Dal 2010 la nuclear policy dichiaratoria russa sembra quindi essere divenuta più restrittiva, tutto questo mentre Mosca è diventata molto più assertiva sulla scena internazionale. Gli esperti vedono in questo scarto la conferma della natura transitoria e palliativa dell’ETD. In un momento di crisi generalizzata del Paese essa consentiva alla Russia di sopperire all’inferiorità e arretratezza dei suoi mezzi convenzionali. Ma nel momento in cui Mosca ritrovava la sua assertività politica e lo scarto convenzionale veniva recuperato, o per lo meno ridotto, la dottrina perdeva la sua spinta propulsiva. In sostanza, fornendo una soluzione temporanea, l’ETD serviva a guadagnare tempo in vista del ripristino delle credibilità politica e militare russe. La motivazione secondo cui la Russia avrebbe reso più restrittiva la sua nuclear policy dichiaratoria – proprio nel momento in cui diventava più assertiva in politica estera e la modernizzazione militare dava i suoi frutti – è l’argomentazione più solida apportata dagli esperti che ritengono che la Russia non aderisca più alla dottrina dell’ETD.

Eppure, proprio negli anni in cui la dottrina trovava minor riscontro nei documenti russi – quantomeno in quelli non secretati –, un secondo gruppo di esperti, affiliati essenzialmente ai circoli strategici e militari americani, ne enfatizzavano l’uso, preoccupati dalla rinnovata aggressività russa. In questo ambito Mosca aderirebbe ancora all’ETD perché la dottrina le permetterebbe di rinforzare l’elemento coercitivo della sua recente politica estera. Secondo questa interpretazione la Russia, se volesse, sarebbe in grado di ricattare la NATO in caso di invasione dei Paesi Baltici. Questa visione più allarmista teme che la Russia possa tentare un blitz improvviso nelle Repubbliche Baltiche e decidere di consolidare le vittorie ottenute con le armi convenzionali minacciando successivamente l’uso tattico di armi nucleari qualora la NATO si mobilitasse per riconquistare i territori perduti. La Nuclear Posture Review statunitense del 2018 sembra abbracciare questa seconda interpretazione. Attribuendo ufficialmente alla Russia l’intenzione di avvalersi dell’ETD per porre fine a un conflitto in “termini favorevoli alla Russia”, il documento interpreta la dottrina come prova ulteriore degli intenti coercitivi russi nel difendere la propria zona di influenza.

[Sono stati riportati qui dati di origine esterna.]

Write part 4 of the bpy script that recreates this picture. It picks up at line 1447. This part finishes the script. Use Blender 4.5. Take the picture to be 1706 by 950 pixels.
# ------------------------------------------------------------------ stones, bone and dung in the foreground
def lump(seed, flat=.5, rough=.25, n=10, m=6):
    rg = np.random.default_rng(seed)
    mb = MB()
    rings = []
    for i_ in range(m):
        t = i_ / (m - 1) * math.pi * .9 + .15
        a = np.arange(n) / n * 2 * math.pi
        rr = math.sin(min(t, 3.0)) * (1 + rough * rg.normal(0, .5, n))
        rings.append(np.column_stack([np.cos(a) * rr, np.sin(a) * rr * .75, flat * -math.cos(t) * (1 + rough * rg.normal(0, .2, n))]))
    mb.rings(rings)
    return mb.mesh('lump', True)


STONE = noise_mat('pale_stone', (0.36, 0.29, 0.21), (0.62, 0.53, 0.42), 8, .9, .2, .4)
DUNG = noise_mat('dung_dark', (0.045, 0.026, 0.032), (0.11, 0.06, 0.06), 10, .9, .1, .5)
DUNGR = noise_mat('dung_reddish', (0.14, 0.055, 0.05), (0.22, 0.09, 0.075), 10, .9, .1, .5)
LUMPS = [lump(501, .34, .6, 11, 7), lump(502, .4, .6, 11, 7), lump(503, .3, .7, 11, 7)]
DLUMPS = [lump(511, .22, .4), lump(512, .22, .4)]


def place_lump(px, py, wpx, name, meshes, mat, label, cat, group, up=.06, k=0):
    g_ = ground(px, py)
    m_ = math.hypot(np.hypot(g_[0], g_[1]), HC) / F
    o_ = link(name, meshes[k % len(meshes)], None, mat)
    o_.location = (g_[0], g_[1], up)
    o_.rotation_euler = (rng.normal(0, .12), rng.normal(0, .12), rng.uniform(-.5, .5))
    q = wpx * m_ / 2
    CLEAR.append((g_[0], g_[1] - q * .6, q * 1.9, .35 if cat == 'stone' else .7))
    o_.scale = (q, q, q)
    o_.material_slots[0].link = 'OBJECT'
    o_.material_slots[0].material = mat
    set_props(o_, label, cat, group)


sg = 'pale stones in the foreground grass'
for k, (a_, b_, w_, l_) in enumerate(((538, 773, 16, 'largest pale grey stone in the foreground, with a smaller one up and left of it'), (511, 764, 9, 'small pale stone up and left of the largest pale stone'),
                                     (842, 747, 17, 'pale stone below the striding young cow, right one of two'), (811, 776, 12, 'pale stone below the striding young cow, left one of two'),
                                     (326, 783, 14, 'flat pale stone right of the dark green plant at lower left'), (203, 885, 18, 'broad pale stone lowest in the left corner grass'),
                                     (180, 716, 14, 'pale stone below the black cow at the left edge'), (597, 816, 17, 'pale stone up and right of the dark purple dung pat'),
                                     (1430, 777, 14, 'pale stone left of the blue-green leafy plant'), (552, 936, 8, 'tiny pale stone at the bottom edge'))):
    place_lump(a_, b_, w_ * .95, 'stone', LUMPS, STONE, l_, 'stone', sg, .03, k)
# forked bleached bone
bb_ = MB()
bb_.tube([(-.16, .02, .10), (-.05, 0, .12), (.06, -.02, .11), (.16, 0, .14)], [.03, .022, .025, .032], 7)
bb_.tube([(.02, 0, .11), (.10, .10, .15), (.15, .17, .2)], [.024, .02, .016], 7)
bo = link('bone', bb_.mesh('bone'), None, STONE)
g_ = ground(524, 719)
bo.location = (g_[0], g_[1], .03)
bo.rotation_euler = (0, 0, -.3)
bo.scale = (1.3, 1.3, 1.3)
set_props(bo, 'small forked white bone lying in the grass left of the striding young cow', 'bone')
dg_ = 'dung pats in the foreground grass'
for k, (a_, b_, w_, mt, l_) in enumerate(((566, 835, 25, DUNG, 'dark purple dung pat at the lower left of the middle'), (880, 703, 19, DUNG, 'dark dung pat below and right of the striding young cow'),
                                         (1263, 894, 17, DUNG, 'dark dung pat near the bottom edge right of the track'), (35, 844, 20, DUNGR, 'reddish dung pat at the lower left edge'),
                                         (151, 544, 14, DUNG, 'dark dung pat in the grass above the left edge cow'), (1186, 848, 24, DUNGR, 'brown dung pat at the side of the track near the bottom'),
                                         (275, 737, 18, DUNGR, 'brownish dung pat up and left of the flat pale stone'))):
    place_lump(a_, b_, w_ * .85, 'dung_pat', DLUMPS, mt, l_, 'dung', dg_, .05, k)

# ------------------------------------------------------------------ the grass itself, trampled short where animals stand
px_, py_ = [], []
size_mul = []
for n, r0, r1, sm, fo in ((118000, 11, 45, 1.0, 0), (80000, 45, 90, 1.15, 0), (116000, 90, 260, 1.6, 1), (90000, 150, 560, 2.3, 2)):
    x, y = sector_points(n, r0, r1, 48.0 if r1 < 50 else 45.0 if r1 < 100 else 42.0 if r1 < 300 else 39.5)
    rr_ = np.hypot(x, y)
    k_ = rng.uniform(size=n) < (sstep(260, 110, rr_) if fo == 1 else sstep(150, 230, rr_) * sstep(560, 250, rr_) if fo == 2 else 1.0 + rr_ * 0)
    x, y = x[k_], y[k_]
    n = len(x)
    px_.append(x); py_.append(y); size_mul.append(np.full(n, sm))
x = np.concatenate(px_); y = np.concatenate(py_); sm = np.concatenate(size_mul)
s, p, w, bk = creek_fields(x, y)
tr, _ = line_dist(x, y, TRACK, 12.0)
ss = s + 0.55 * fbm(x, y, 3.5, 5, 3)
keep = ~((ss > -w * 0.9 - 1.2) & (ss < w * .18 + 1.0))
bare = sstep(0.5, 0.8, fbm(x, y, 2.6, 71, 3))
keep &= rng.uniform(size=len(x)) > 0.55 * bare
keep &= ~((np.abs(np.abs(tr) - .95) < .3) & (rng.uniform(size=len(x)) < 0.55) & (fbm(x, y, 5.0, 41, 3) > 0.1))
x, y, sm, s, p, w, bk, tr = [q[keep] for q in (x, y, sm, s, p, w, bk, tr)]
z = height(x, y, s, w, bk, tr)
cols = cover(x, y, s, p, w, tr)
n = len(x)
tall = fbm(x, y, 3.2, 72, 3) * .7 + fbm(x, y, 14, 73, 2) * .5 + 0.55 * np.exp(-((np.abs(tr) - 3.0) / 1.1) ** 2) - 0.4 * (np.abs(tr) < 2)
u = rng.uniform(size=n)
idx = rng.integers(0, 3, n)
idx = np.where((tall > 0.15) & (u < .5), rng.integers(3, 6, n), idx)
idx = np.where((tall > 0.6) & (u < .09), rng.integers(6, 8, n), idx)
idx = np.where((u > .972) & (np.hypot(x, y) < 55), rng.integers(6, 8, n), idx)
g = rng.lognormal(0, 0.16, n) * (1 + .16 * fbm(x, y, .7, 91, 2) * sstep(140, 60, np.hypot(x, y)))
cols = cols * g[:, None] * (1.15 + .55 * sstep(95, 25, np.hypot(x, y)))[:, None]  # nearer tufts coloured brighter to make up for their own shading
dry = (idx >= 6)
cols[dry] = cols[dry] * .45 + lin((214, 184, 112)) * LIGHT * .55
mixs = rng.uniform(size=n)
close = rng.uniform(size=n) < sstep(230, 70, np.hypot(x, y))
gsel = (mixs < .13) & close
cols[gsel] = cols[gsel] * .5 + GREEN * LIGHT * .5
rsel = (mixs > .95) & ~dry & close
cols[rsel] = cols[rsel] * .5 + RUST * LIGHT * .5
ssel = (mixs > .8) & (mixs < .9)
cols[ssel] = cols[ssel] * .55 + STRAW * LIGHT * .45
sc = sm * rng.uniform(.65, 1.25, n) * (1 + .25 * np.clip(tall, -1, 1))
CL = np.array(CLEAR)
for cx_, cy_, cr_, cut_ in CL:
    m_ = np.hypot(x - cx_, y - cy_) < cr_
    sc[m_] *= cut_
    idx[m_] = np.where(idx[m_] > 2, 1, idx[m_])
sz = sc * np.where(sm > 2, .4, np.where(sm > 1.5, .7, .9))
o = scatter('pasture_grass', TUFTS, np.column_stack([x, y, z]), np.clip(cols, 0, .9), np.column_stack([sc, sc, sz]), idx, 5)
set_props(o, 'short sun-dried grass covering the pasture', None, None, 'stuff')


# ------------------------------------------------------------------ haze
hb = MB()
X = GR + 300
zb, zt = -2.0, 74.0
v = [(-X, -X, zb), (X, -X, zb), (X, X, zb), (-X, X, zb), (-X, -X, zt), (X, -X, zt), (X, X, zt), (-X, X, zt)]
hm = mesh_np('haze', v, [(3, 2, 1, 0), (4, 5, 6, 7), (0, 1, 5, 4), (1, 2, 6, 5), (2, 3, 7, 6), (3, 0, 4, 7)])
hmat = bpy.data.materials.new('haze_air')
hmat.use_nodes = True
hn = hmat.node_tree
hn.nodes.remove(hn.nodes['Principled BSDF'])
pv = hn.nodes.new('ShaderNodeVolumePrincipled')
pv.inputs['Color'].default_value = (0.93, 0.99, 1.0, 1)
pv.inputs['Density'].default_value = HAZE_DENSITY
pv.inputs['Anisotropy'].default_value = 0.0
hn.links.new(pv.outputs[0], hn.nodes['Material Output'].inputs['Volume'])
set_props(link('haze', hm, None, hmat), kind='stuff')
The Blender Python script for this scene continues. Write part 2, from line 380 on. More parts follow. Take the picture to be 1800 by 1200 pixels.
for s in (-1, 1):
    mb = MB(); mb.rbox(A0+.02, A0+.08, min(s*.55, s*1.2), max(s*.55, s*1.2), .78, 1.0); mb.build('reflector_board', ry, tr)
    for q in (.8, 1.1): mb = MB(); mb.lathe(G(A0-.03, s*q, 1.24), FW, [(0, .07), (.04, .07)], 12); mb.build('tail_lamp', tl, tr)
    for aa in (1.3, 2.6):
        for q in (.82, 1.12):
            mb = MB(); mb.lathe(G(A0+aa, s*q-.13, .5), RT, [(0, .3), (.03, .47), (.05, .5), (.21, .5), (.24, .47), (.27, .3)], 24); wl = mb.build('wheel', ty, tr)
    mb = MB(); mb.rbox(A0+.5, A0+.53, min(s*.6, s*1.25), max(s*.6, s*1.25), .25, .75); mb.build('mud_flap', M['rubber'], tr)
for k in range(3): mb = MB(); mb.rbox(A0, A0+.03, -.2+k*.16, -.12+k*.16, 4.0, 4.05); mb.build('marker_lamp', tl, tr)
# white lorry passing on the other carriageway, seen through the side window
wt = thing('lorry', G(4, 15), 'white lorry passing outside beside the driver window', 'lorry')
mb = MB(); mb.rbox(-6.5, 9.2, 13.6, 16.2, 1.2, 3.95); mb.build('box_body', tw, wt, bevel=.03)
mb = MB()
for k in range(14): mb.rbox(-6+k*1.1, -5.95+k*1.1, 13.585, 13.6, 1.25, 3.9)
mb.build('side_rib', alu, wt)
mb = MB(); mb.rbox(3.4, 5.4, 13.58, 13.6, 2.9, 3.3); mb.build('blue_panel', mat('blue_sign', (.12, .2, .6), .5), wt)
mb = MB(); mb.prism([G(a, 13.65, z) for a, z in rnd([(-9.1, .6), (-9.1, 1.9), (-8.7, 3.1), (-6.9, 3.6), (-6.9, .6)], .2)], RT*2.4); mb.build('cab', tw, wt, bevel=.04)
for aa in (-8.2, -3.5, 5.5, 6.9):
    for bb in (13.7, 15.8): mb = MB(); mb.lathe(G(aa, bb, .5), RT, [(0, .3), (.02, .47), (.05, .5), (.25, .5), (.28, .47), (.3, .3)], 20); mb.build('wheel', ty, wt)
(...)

La pubblicazione nel giugno 2020 di un documento che per la prima volta riassume in un unico insieme i principi base che sottendono la deterrenza nucleare russa non è servito a dissipare tali dubbi, riconfermando anzi la deliberata ambiguità delle autorità russe, da sempre finalizzata a disorientare, dividere ed intimidire ogni possibile avversario.